Dizon recalled joining Mr. Marcos in recent inspections in both areas, where the President expressed anger over incomplete and poorly built flood control projects.

In Calumpit, Bulacan, residents told President Marcos that flooding has become part of their daily lives—a scene that Dizon said fueled the chief executive’s frustration.

“We need to fix this. I cannot accept, and neither can our President, that we will just sit and watch on TV while our countrymen suffer every day,” Dizon said. “It is unacceptable.”

Among the immediate measures he plans to implement is that contractors behind the reported ghost and substandard projects will face lifetime blacklisting and possible criminal charges. 

“First of all, I will impose a lifetime blacklisting, ban, immediately. If a contractor’s project is a ghost project or proven to be substandard, there will be no process, no investigation, that contractor will be automatically blacklisted for life,” Dizon said.

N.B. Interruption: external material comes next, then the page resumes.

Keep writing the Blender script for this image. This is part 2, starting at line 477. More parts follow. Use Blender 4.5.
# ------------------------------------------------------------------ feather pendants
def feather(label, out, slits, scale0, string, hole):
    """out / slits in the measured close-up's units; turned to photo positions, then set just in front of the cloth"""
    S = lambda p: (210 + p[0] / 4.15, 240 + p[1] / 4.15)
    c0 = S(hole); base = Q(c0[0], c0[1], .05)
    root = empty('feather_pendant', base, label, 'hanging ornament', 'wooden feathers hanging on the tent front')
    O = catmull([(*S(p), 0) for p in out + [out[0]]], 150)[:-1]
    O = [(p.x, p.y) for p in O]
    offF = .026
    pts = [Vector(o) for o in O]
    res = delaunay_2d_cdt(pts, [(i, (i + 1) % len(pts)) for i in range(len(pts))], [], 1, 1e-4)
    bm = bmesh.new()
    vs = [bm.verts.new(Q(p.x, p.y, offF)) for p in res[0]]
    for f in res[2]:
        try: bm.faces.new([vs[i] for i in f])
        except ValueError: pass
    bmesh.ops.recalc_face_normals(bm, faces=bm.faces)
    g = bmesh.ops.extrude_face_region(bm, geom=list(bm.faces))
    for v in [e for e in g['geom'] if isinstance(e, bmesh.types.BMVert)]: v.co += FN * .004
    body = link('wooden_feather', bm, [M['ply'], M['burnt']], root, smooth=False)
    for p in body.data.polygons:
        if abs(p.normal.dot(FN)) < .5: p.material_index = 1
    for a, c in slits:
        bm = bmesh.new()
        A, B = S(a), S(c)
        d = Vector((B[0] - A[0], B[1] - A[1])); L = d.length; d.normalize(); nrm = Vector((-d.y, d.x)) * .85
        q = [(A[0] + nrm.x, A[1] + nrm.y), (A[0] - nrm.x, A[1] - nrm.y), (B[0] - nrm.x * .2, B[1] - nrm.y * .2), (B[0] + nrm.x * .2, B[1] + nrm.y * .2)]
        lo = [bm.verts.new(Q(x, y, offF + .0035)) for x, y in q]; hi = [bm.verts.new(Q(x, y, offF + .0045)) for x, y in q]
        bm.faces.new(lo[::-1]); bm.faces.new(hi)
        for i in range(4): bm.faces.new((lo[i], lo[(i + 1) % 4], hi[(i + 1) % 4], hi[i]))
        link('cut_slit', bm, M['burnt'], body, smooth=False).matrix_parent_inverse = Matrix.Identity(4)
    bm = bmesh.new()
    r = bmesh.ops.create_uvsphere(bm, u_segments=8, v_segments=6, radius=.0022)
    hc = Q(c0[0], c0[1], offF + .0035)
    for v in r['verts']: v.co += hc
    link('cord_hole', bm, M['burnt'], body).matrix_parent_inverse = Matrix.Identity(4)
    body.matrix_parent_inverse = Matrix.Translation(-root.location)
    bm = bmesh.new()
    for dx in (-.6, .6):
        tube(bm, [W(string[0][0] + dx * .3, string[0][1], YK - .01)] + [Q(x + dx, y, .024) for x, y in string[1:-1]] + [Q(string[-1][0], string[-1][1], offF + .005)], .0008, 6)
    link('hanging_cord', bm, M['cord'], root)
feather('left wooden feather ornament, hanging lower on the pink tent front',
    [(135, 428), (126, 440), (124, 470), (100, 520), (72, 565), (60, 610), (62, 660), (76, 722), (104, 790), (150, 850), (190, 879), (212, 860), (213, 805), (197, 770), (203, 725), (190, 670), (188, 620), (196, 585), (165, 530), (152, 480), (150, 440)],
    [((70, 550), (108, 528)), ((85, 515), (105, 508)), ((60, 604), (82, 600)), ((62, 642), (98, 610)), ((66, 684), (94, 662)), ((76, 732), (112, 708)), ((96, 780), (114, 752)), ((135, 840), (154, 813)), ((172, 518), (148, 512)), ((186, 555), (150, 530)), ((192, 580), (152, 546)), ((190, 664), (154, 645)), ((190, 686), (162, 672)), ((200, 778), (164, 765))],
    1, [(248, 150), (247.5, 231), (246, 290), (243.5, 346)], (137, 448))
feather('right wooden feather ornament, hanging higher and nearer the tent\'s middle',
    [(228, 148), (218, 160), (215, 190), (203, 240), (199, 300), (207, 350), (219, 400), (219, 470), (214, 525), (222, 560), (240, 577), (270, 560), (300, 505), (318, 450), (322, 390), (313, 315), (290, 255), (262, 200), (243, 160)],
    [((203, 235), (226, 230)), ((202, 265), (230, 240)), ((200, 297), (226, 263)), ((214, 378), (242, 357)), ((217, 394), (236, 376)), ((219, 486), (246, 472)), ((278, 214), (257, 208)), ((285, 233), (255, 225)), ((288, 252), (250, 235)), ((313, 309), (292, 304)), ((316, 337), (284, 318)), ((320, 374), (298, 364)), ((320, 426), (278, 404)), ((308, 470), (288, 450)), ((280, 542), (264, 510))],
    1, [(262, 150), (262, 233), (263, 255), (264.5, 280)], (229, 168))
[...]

An independent commission will be created to probe anomalies, while all personnel implicated in fraudulent projects will be removed and prosecuted.

“That also has a corresponding case, and everything we obtain will be passed on to the independent commission that our President will establish,” Dizon explained.

Dizon also vowed a revamp of the Philippine Contractors Accreditation Board (PCAB) in coordination with the Department of Trade and Industry, noting its role in allowing irregular projects.

He added that the administration will pursue a “massive, unprecedented” effort to address chronic flooding in Metro Manila and other provinces, working with local governments and the private sector.

“This cannot be solved overnight. It took decades of neglect and corruption, but we have to start now,” Dizon said.